Dataset excerpt:
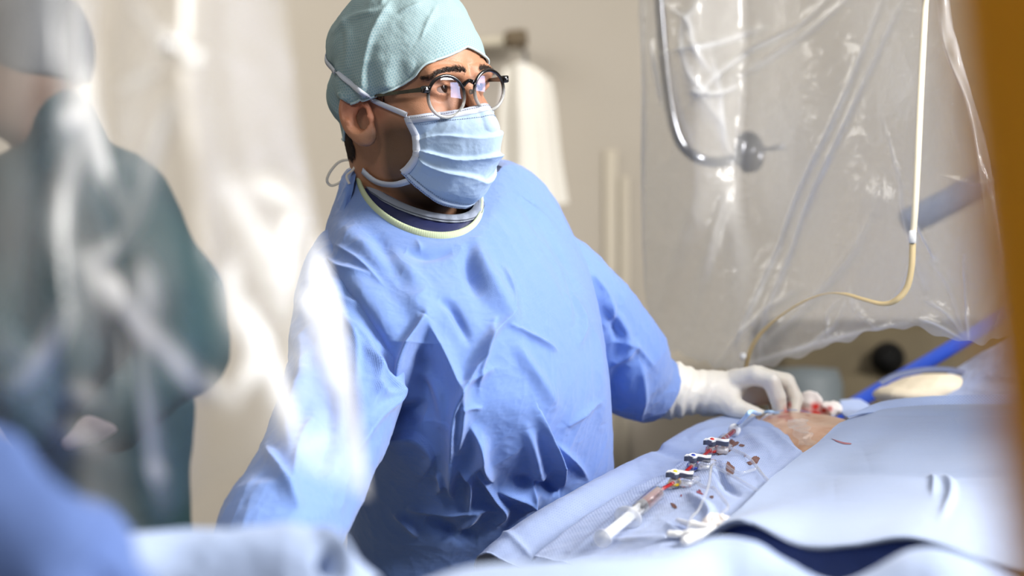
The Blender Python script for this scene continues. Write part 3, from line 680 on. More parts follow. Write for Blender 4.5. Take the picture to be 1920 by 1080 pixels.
tg = np.stack([cg[1]+(cg[4]-cg[1])*.85*t for t in np.linspace(0, 1, 8)]); ctr = tg.mean(1, keepdims=True); o_ = (tg-ctr); o_[..., 2] = 0; o_ /= np.linalg.norm(o_, axis=-1, keepdims=True)
bulge = .0022+.0020*np.sin(np.linspace(0, np.pi, 8))[:, None]+.0006*np.sin(np.arange(240)*.55)[None]
tg = tg+o_*bulge[..., None]; inn2 = cg[0]-o_[0]*.001+[0, 0, .002]; tg = np.concatenate([inn2[None], tg])
mesh_obj('trim', tg.reshape(-1, 3), grid_faces(9, 240, True), m_trim, col_)
V, F = ribbon(tg[6][::-1]+o_[6][::-1]*.0004, o_[6][::-1], .0008, .0005); mesh_obj('stitch_line', V, F, mat('trim_stitch', lin((92, 98, 116)), .7), col_)
# gown tie loop at the back of the neck
m_tie = mat('white_tie', lin((225, 222, 214)), .7)
tp_ = cr(PP([(668, 300, 2.24), (640, 302, 2.25), (622, 318, 2.25), (613, 338, 2.25), (622, 348, 2.25), (640, 340, 2.24), (652, 322, 2.23), (672, 308, 2.22)]), 50)
V, F = ribbon(tp_, np.tile([[0, -1., .3]], (50, 1)), .0034, .0006); mesh_obj('neck_tie', V, F, m_tie, gown)
tp_ = cr(PP([(672, 300, 2.22), (662, 318, 2.21), (650, 330, 2.20), (655, 345, 2.20)]), 30)
V, F = ribbon(tp_, np.tile([[0, -1., .3]], (30, 1)), .003, .0006); mesh_obj('neck_tie', V, F, m_tie, gown)
# back-neck bunched flap
fl_ = patch([[(672, 306, 2.25), (660, 312, 2.24), (648, 322, 2.25)], [(668, 322, 2.22), (655, 330, 2.21), (640, 345, 2.23)], [(664, 345, 2.205), (648, 360, 2.20), (632, 385, 2.22)], [(655, 385, 2.195), (640, 400, 2.19), (620, 425, 2.205)], [(650, 425, 2.18), (625, 450, 2.18), (600, 480, 2.20)]], 40, 70)
fl_ = fl_+gnormals(fl_)*(.0035*fbm(fl_, 85, 3, 12, True))[..., None]
mesh_obj('back_flap', fl_.reshape(-1, 3), grid_faces(70, 40), m_gown, gown, uv=guv(fl_))
def sleeve(name, path, rads, strokes, n=200, k=220, seed=1, sc=.004):
    pth = cr(PP(path), k); rr = cr(np.array(rads, float), k); G, _ = tube(pth, rr, n, False)
    nn = gnormals(G, True); nn *= np.sign(((G-G.mean(1, keepdims=True))*nn).sum(-1, keepdims=True))
    G = G+nn*((stroke_field(proj(G), strokes)*np.clip((-nn[..., 1]+.2)/.5, 0, 1)))[..., None]
    G = G+nn*(sc*fbm(G, 30, 3, seed, True)+.0012*fbm(G, 110, 2, seed+4, True))[..., None]
    uv = np.stack(np.meshgrid(np.arange(n)*.5/n, np.linspace(0, .6, k)), -1).reshape(-1, 2)
    # the cuff end turns inwards
    e = G[-1]; c = e.mean(0); G = np.concatenate([G, (c+(e-c)*.86)[None], (c+(e-c)*.84+(G[-8].mean(0)-c))[None]]); uv = np.concatenate([uv, uv[-2*n:]])
    return mesh_obj(name, G.reshape(-1, 3), grid_faces(k+2, n, True), m_gown, gown, uv=uv), G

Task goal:
Return the full material word for word. Do not include the pictures.

Exercise output:
The Blender Python script for this scene continues. Write part 3, from line 680 on. More parts follow. Write for Blender 4.5. Take the picture to be 1920 by 1080 pixels.
tg = np.stack([cg[1]+(cg[4]-cg[1])*.85*t for t in np.linspace(0, 1, 8)]); ctr = tg.mean(1, keepdims=True); o_ = (tg-ctr); o_[..., 2] = 0; o_ /= np.linalg.norm(o_, axis=-1, keepdims=True)
bulge = .0022+.0020*np.sin(np.linspace(0, np.pi, 8))[:, None]+.0006*np.sin(np.arange(240)*.55)[None]
tg = tg+o_*bulge[..., None]; inn2 = cg[0]-o_[0]*.001+[0, 0, .002]; tg = np.concatenate([inn2[None], tg])
mesh_obj('trim', tg.reshape(-1, 3), grid_faces(9, 240, True), m_trim, col_)
V, F = ribbon(tg[6][::-1]+o_[6][::-1]*.0004, o_[6][::-1], .0008, .0005); mesh_obj('stitch_line', V, F, mat('trim_stitch', lin((92, 98, 116)), .7), col_)
# gown tie loop at the back of the neck
m_tie = mat('white_tie', lin((225, 222, 214)), .7)
tp_ = cr(PP([(668, 300, 2.24), (640, 302, 2.25), (622, 318, 2.25), (613, 338, 2.25), (622, 348, 2.25), (640, 340, 2.24), (652, 322, 2.23), (672, 308, 2.22)]), 50)
V, F = ribbon(tp_, np.tile([[0, -1., .3]], (50, 1)), .0034, .0006); mesh_obj('neck_tie', V, F, m_tie, gown)
tp_ = cr(PP([(672, 300, 2.22), (662, 318, 2.21), (650, 330, 2.20), (655, 345, 2.20)]), 30)
V, F = ribbon(tp_, np.tile([[0, -1., .3]], (30, 1)), .003, .0006); mesh_obj('neck_tie', V, F, m_tie, gown)
# back-neck bunched flap
fl_ = patch([[(672, 306, 2.25), (660, 312, 2.24), (648, 322, 2.25)], [(668, 322, 2.22), (655, 330, 2.21), (640, 345, 2.23)], [(664, 345, 2.205), (648, 360, 2.20), (632, 385, 2.22)], [(655, 385, 2.195), (640, 400, 2.19), (620, 425, 2.205)], [(650, 425, 2.18), (625, 450, 2.18), (600, 480, 2.20)]], 40, 70)
fl_ = fl_+gnormals(fl_)*(.0035*fbm(fl_, 85, 3, 12, True))[..., None]
mesh_obj('back_flap', fl_.reshape(-1, 3), grid_faces(70, 40), m_gown, gown, uv=guv(fl_))
def sleeve(name, path, rads, strokes, n=200, k=220, seed=1, sc=.004):
    pth = cr(PP(path), k); rr = cr(np.array(rads, float), k); G, _ = tube(pth, rr, n, False)
    nn = gnormals(G, True); nn *= np.sign(((G-G.mean(1, keepdims=True))*nn).sum(-1, keepdims=True))
    G = G+nn*((stroke_field(proj(G), strokes)*np.clip((-nn[..., 1]+.2)/.5, 0, 1)))[..., None]
    G = G+nn*(sc*fbm(G, 30, 3, seed, True)+.0012*fbm(G, 110, 2, seed+4, True))[..., None]
    uv = np.stack(np.meshgrid(np.arange(n)*.5/n, np.linspace(0, .6, k)), -1).reshape(-1, 2)
    # the cuff end turns inwards
    e = G[-1]; c = e.mean(0); G = np.concatenate([G, (c+(e-c)*.86)[None], (c+(e-c)*.84+(G[-8].mean(0)-c))[None]]); uv = np.concatenate([uv, uv[-2*n:]])
    return mesh_obj(name, G.reshape(-1, 3), grid_faces(k+2, n, True), m_gown, gown, uv=uv), G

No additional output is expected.